Work to do
Check each line of the entries below for the string "high" and state how many lines have it, with no other text.

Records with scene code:
□ □ □ □ □
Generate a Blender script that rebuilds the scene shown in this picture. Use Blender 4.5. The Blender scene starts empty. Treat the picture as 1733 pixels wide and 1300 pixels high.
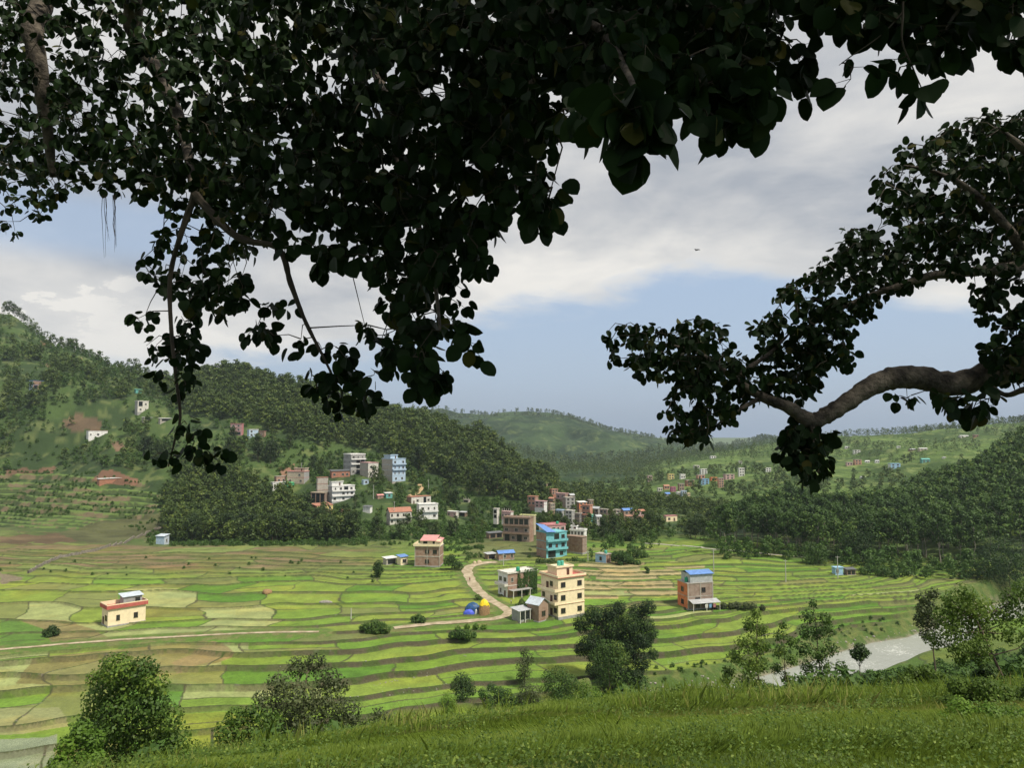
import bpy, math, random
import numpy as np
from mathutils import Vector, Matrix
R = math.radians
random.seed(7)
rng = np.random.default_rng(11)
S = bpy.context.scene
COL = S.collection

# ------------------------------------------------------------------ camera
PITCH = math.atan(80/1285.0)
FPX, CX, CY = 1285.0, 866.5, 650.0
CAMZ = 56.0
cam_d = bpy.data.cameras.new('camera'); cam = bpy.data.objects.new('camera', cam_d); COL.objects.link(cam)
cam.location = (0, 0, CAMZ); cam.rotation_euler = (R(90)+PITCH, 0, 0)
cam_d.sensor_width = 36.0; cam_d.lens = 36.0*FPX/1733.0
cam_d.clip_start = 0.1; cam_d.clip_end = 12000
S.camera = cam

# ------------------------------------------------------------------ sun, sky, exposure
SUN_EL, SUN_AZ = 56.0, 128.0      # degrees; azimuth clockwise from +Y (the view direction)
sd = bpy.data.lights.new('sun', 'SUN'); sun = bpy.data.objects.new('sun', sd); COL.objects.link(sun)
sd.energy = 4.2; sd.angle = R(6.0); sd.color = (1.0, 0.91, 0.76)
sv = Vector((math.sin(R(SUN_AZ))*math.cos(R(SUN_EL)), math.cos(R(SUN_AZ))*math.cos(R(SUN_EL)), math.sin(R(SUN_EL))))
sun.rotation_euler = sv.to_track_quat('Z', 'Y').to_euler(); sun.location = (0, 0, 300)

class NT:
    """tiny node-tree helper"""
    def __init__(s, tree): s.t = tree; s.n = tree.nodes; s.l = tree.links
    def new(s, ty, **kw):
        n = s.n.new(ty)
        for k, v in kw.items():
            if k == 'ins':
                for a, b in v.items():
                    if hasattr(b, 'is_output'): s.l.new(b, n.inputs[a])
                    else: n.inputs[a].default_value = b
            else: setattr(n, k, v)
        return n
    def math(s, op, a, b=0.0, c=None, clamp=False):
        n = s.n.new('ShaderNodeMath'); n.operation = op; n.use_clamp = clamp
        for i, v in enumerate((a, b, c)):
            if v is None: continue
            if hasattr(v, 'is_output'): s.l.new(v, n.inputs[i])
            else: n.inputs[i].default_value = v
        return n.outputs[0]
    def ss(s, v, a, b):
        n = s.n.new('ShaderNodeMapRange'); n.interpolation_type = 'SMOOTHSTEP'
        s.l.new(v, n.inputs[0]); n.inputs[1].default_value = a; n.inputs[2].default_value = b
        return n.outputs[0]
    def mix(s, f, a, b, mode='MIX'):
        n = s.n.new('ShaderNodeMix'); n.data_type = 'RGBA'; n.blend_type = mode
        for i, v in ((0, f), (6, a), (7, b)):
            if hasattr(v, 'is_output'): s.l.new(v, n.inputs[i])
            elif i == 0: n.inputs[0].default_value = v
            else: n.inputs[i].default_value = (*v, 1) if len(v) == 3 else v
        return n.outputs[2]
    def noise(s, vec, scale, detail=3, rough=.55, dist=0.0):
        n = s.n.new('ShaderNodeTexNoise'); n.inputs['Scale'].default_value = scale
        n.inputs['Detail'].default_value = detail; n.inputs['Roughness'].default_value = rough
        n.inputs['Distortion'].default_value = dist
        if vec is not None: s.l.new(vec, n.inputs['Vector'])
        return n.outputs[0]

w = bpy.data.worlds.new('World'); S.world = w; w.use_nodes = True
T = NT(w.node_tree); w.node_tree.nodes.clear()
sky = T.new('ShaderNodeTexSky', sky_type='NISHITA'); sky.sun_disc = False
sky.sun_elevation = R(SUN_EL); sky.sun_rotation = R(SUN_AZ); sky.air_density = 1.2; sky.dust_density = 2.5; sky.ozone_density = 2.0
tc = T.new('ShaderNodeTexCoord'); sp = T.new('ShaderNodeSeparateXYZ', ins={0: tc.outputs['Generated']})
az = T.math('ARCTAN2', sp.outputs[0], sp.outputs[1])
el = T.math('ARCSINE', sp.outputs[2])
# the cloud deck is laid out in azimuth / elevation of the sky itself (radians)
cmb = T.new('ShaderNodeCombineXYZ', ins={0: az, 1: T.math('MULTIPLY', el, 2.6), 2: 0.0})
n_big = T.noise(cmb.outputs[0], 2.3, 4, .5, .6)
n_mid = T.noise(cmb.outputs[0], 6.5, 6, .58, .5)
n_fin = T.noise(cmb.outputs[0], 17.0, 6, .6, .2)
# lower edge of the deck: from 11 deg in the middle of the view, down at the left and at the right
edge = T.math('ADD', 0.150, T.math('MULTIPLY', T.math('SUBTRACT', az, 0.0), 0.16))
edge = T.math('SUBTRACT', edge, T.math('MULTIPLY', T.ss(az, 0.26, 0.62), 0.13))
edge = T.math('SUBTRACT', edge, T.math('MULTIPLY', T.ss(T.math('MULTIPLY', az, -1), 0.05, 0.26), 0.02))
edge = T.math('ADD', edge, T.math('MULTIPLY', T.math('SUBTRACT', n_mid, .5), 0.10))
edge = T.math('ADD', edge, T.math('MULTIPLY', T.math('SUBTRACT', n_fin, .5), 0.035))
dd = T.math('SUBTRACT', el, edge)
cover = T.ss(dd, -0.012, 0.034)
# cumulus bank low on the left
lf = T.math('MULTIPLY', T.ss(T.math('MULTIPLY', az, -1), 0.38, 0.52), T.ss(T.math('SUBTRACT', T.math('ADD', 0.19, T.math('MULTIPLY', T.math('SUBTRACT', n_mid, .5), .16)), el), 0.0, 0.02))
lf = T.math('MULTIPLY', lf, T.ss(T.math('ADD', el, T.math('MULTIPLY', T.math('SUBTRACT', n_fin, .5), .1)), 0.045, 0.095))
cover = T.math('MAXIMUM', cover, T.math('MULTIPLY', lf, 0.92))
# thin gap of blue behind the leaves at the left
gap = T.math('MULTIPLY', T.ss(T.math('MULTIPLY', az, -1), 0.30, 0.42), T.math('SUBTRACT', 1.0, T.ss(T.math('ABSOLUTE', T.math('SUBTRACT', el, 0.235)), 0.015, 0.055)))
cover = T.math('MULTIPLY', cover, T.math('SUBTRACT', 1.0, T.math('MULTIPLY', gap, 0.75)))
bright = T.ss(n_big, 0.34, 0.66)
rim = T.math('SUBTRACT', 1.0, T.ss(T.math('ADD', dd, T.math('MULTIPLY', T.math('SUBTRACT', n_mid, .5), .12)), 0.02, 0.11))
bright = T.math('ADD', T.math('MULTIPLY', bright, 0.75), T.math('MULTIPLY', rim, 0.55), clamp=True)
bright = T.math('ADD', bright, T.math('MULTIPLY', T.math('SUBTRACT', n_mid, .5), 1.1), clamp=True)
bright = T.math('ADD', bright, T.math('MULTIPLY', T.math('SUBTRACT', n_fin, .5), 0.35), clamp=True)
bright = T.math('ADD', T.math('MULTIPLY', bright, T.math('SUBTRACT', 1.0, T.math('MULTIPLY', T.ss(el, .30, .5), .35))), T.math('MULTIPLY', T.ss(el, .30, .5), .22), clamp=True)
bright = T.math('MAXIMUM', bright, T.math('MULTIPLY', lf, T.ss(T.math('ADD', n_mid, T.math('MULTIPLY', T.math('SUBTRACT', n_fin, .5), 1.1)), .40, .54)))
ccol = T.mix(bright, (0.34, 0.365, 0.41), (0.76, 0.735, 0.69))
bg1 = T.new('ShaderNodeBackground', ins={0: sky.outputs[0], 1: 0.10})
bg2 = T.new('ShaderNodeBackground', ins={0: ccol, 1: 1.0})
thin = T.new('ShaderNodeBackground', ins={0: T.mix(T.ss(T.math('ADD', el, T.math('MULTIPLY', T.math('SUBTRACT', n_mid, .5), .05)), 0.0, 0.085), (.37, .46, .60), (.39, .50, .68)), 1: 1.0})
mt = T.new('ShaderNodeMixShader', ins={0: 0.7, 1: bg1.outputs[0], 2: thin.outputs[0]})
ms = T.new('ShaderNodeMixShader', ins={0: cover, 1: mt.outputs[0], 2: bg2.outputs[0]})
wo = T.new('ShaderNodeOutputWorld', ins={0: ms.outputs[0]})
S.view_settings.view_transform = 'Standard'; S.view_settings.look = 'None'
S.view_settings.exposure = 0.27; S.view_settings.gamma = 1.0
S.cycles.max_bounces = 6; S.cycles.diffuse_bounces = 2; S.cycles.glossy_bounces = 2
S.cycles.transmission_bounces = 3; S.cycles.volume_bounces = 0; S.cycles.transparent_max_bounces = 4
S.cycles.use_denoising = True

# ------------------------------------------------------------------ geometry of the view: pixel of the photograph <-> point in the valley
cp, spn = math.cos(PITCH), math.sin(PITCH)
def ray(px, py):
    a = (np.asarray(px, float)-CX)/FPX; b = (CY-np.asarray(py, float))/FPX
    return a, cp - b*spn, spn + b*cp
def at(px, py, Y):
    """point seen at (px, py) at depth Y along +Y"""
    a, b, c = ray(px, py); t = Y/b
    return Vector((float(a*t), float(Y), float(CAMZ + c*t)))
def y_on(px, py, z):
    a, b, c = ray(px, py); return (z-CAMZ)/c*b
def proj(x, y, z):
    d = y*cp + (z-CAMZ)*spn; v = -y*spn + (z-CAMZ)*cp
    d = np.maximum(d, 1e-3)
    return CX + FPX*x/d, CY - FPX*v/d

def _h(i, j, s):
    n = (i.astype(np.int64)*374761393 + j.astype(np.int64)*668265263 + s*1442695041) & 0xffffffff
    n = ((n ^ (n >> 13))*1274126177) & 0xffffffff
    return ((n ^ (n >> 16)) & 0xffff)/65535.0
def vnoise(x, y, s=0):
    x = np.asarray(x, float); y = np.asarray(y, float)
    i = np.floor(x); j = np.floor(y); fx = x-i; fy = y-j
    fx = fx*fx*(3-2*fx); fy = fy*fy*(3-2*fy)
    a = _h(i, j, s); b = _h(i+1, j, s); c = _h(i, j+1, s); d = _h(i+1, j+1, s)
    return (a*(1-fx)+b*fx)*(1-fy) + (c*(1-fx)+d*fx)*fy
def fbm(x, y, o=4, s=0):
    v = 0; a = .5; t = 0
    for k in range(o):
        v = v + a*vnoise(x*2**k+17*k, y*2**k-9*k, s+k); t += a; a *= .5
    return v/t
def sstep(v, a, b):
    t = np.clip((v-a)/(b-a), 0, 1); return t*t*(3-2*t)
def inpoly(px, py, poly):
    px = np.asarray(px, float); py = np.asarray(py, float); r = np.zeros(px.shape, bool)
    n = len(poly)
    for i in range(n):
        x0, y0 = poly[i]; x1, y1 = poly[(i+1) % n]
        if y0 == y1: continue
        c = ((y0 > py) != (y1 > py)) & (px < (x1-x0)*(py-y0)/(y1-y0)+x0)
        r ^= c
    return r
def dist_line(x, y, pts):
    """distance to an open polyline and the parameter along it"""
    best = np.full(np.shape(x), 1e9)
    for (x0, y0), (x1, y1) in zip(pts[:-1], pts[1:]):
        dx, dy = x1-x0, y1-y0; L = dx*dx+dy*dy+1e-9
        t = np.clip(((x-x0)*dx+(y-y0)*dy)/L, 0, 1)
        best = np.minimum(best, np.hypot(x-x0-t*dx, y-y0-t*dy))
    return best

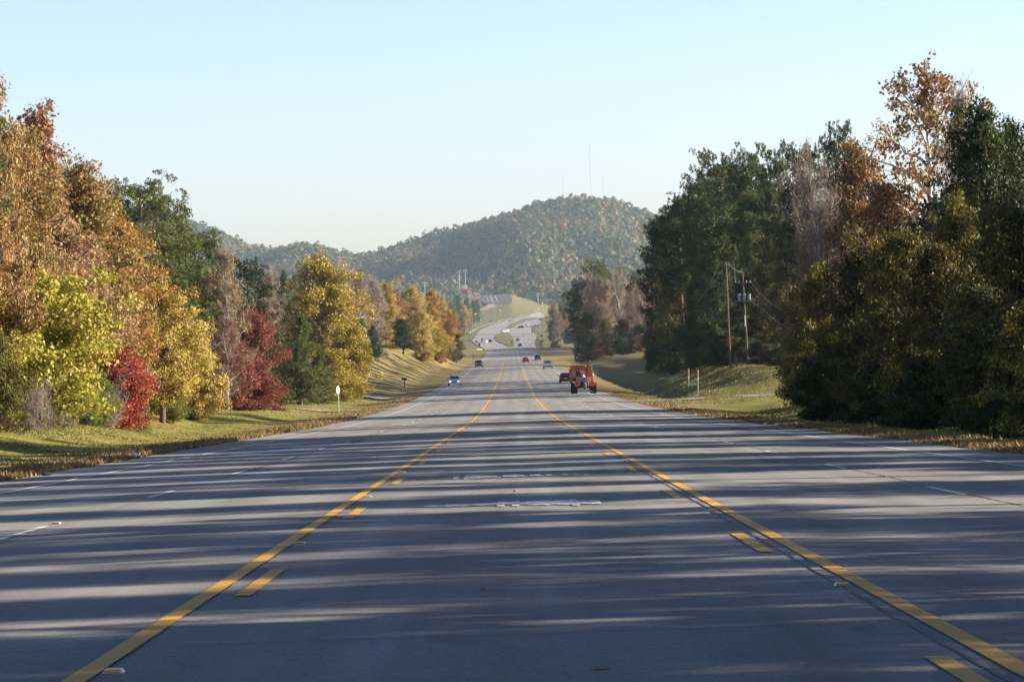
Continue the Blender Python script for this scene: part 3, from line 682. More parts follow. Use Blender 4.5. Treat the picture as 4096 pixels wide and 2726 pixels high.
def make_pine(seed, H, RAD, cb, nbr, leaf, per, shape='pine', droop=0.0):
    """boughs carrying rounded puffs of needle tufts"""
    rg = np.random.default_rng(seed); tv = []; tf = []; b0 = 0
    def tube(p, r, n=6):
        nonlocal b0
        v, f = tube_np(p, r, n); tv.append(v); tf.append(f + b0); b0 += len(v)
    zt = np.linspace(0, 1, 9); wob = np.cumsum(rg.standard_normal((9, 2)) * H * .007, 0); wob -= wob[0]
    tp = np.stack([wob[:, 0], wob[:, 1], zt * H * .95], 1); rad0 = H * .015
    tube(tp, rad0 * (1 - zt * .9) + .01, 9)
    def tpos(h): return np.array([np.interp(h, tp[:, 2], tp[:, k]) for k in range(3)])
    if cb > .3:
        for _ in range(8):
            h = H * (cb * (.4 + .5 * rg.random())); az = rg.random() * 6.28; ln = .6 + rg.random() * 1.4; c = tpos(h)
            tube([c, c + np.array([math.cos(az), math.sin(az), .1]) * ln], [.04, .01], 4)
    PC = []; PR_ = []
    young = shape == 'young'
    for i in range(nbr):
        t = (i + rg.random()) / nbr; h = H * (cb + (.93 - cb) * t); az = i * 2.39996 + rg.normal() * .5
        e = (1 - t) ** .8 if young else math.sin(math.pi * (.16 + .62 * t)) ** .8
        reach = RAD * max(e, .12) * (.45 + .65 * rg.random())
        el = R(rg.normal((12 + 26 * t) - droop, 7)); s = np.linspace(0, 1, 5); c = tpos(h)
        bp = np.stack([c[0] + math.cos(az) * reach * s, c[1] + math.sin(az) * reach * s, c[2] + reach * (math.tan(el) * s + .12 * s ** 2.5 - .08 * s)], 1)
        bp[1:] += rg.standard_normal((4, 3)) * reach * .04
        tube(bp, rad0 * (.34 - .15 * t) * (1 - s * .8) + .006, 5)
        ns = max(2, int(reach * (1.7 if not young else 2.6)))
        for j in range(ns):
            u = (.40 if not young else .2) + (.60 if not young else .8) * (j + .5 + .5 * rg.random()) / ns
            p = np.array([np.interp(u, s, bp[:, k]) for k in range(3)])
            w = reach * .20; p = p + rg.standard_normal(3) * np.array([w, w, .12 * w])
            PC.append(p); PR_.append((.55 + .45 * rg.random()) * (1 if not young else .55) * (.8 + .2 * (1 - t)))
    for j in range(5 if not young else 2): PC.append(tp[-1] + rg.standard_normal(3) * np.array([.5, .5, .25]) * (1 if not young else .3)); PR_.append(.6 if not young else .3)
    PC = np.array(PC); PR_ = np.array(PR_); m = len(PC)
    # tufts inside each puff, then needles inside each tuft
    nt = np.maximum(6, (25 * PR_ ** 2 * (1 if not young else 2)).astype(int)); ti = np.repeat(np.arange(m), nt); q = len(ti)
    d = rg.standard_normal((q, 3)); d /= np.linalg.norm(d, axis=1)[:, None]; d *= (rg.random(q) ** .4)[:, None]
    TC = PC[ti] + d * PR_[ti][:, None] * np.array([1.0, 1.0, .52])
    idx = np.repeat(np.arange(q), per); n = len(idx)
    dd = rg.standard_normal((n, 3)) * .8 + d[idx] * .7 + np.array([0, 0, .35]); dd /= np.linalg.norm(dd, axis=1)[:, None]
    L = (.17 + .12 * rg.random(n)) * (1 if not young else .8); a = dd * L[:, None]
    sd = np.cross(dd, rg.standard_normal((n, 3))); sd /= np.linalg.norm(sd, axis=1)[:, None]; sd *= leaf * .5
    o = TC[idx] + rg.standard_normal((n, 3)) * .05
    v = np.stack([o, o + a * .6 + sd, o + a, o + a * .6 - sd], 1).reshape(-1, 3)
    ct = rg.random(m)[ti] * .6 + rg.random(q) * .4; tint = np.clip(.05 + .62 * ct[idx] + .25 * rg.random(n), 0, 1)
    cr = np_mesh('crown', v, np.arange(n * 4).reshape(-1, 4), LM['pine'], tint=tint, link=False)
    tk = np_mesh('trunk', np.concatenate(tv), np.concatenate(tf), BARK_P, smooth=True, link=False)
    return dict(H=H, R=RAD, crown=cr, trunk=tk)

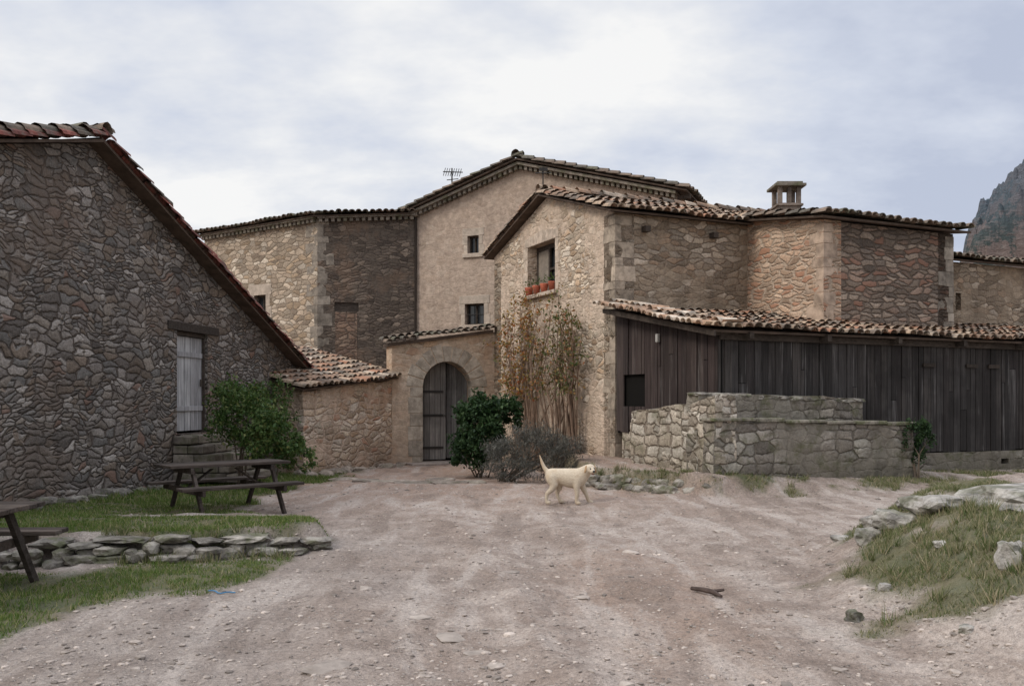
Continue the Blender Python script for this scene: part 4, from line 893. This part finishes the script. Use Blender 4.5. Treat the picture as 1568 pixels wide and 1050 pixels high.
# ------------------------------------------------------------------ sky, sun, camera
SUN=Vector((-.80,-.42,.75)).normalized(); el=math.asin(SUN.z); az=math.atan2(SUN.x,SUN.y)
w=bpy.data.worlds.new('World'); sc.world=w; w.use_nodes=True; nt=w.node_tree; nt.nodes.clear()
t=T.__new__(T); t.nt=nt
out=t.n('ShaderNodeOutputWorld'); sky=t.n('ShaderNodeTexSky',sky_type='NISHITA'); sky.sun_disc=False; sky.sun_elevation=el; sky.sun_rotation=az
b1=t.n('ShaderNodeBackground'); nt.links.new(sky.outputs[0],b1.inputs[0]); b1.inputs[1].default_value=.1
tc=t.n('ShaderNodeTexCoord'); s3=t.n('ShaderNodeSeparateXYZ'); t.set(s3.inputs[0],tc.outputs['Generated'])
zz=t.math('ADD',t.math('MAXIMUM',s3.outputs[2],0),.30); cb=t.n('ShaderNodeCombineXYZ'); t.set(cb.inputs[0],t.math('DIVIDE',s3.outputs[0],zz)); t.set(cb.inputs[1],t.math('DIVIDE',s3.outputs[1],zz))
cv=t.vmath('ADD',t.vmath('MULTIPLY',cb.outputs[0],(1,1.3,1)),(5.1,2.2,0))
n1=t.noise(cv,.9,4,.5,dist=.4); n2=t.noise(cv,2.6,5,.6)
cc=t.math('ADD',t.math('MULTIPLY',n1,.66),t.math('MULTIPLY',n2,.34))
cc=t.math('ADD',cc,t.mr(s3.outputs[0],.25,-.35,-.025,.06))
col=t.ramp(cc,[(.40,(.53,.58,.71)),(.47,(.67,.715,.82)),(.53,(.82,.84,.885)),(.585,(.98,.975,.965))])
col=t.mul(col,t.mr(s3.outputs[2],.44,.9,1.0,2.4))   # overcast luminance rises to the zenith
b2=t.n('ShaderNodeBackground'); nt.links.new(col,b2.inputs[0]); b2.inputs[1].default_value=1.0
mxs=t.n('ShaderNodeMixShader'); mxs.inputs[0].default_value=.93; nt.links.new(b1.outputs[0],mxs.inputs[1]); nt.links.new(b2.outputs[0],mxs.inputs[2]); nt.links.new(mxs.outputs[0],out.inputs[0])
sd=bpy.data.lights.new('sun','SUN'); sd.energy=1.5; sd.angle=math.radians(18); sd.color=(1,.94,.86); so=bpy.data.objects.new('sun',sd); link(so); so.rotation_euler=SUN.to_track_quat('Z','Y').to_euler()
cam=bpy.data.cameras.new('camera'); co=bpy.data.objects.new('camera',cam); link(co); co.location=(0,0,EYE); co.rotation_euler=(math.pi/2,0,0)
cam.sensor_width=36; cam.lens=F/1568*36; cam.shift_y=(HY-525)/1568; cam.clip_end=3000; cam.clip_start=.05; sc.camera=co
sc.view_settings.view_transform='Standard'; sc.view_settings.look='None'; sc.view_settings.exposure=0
□ □ □ □ □
Correct response
3